Favoritos com atuação discreta

O retorno dos Estados Unidos ao Acordo de Paris após o anúncio de retirada feito durante o governo de Donald Trump (2017-2020) gerou grandes expectativas, mas os resultados práticos ainda são discretos. Em sua rápida passagem por Sharm el-Sheikh, o presidente Joe Biden fez um discurso considerado apenas protocolar. Uma das nações com maior peso no jogo das mudanças do clima, o país saiu de campo sem mostrar todo o seu potencial de liderança. Especialistas recordam que o líder norte-americano também tem enfrentado muitas dificuldades em aprovar projetos importantes para a redução das emissões no Congresso dos Estados Unidos.

mudanças climáticas
Foto: iStock

“Mesmo com dificuldades para a aprovação de todas as medidas prometidas durante a campanha eleitoral, os Estados Unidos estão na direção correta. Como o maior emissor de gases de efeito estufa ao longo da história, e atualmente o segundo maior emissor, atrás apenas da China, os norte-americanos são cobrados para aumentar as ambições e, principalmente, ampliar o apoio aos países mais pobres”, explica Carlos Nobre.

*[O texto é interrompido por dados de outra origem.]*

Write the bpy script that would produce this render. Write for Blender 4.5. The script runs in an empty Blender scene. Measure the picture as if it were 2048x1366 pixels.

Entretanto, não dá para dizer que não teve uma jogada interessante: a administração Biden-Harris lançou durante a conferência o Roteiro de Soluções Baseadas na Natureza, um esboço de recomendações estratégicas que coloca os Estados Unidos em um caminho para alavancar o potencial das soluções baseadas na natureza para enfrentar os impactos das mudanças climáticas, como a perda da natureza, eventos extremos e intensificação da desigualdade. Foi a primeira vez que os EUA anunciaram uma estratégia para ampliar o uso desse tipo de estratégia.

Jogada ensaiada, mas sem gols

A conferência em Sharm el-Sheikh ficou marcada ainda pela aparente reconciliação entre os dois maiores “jogadores” da agenda climática: Estados Unidos e China. Após tensões diplomáticas que duraram meses, desde que a presidente da Câmara dos Estados Unidos, Nancy Pelosi, esteve em Taiwan, território administrado de forma autônoma e reivindicado pela China, no início do ano, as potências voltaram a buscar entendimento bilateral em relação ao clima durante a COP 27.

qualidade do ar
Shangai, na China. Foto: Photoholgic | Unsplash

“A China é atualmente o maior emissor de CO2 do planeta e, por isso, tem grande importância e responsabilidade na construção de soluções. O mundo aguarda com atenção todos os movimentos de Pequim, pois sem a cooperação chinesa não será possível frear as emissões”, afirma Nobre.